Nigeria’s oil and gas revenue to exceed $ 20 bn by 2007

Apr 20, 2005 02:00 AM

Federal Government's export revenue from oil and gas will by 2007 hit over $ 20 bn (about N 2.68 tn) per annum.
The revelation came as the Oil Producers Trade Section (OPTS) of the Organised Private Sector (OPS) declared support to government's aspirations in the nation's upstream petroleum sector.

Presidential Adviser on Petroleum and Energy, Dr Edmund Daukoru, who was speaking at the opening ceremony of this year's edition of Nigerian Oil and Gas (NOG) conference and exhibition in Abuja said government was pursuing in oil and gas export proceeds to justify huge investments in the drive to optimise the nation's hydrocarbon potentials.
Pointing at projected increase in the global demand for has, Dr Daukoru said Nigeria has adequately positioned to benefit from an imminent boom through a number of gas based projects which, he explained, will utilise about 73 tcf of gas or 39 % of the nation's estimated 187 tcf gas reserves. He told industry players at the conference that Nigeria must use the opportunities provided by rising demand for gas to grab long term global market share.

Dr Daukoru said the new gas policy would address the key issue of third party access to produced gas to make the sector more flexible for link projects that will use gas to create values in other sectors of the economy. He said about $ 500 mm or N 67 bn would be pumped into the development of gas sector within the next two years to ensure that government's export receipts from oil and gas jumps from the present $ 14 bn to $ 20 bn per annum.
The Presidential Adviser enjoined the operators to collaborate in realising governments objectives of growing the nation's oil and gas profile, building local capacity and monetisation of gas resources through link projects.
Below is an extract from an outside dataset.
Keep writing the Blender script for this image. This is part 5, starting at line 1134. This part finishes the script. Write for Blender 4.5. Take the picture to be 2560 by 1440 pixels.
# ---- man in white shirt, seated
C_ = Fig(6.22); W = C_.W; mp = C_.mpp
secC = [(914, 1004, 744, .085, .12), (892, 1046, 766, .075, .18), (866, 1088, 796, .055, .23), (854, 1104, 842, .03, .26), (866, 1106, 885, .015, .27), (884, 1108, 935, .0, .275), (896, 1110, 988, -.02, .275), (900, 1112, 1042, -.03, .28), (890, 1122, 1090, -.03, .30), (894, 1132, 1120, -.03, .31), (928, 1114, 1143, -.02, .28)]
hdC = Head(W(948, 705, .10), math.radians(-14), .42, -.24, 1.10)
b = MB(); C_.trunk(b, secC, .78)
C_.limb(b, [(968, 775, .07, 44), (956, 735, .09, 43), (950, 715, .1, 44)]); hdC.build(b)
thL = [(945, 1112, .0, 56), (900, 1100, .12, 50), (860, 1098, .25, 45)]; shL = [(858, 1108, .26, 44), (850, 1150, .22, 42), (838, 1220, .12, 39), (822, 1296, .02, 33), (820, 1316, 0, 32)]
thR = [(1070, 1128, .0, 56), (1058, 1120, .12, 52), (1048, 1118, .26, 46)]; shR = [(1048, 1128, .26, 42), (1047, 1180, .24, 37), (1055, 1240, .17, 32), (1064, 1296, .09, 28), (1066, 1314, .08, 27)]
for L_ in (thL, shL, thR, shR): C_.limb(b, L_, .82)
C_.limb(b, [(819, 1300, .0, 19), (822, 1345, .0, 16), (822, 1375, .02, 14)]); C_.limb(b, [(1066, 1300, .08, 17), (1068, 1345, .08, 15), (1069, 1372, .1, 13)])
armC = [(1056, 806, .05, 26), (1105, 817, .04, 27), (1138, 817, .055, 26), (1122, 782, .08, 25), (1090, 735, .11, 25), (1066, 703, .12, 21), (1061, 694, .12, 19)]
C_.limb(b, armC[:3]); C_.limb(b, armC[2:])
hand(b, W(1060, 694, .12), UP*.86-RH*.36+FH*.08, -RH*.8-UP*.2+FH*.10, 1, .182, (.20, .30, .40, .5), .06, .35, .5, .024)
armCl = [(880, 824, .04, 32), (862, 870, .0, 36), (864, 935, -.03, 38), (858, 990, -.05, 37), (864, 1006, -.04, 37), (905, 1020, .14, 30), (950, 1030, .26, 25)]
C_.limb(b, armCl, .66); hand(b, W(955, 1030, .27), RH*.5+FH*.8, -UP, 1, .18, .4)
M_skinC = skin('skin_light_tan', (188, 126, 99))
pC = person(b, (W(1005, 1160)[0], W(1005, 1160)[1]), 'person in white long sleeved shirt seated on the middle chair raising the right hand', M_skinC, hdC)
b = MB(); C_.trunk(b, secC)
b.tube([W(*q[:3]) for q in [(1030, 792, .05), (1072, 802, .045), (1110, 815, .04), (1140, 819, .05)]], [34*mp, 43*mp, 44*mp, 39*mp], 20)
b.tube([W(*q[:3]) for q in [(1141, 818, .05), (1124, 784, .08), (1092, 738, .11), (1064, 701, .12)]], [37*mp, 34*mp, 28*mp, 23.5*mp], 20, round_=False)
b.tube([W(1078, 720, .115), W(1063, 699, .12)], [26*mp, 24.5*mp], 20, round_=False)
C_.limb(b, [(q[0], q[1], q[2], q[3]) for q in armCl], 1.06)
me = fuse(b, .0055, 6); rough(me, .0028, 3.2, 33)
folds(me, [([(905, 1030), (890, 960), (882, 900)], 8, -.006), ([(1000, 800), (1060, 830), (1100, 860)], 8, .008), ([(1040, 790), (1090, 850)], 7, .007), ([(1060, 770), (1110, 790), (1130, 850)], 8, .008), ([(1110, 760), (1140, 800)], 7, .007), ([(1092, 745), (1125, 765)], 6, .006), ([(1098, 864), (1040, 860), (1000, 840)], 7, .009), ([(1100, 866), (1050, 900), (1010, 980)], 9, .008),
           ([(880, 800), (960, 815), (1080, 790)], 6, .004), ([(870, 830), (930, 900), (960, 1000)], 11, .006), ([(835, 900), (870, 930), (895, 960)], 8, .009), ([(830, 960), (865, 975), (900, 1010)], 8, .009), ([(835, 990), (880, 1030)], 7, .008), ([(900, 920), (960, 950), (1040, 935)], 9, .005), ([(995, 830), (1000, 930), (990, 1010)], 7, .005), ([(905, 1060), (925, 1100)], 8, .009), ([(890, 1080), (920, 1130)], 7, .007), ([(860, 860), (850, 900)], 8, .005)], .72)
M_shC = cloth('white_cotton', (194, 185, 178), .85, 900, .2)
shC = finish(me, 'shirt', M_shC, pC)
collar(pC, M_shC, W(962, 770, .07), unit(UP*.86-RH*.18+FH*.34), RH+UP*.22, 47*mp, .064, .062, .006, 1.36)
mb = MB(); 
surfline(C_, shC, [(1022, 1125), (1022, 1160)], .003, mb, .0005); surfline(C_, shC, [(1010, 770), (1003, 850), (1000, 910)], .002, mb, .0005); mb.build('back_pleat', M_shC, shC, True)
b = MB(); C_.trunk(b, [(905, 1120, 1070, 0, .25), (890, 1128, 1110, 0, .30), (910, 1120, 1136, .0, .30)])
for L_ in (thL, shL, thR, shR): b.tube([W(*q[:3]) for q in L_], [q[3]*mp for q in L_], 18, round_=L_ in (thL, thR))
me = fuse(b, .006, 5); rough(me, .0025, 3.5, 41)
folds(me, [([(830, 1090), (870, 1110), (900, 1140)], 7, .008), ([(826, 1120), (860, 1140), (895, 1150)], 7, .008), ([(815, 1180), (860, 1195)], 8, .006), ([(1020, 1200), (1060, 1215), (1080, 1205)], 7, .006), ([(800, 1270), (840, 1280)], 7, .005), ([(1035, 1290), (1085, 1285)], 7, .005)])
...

Presenting the position of the OPTS in the restructuring of the sector, the Lead country Manager of ExxonMobil in Nigeria, Mr John Chaplin, said the operators would support the nation's industry aspirations if the operating environment were made more congenial.
Mr Chaplin who said Nigeria would play crucial role in meeting global energy needs in the future said OPTS is fully aligned with the national objectives, but pointed out that serious industry challenges include funding constraints, fiscal arrangements for gas and production sharing contracts, and rigorous approval process worsened by due process requirement.

On governments local content drive he pointed at the level of financial and organisational capability of the indigenous contractors as major impediments.
Other challenges he outlined include community relations and cost efficiency in operating in Nigeria.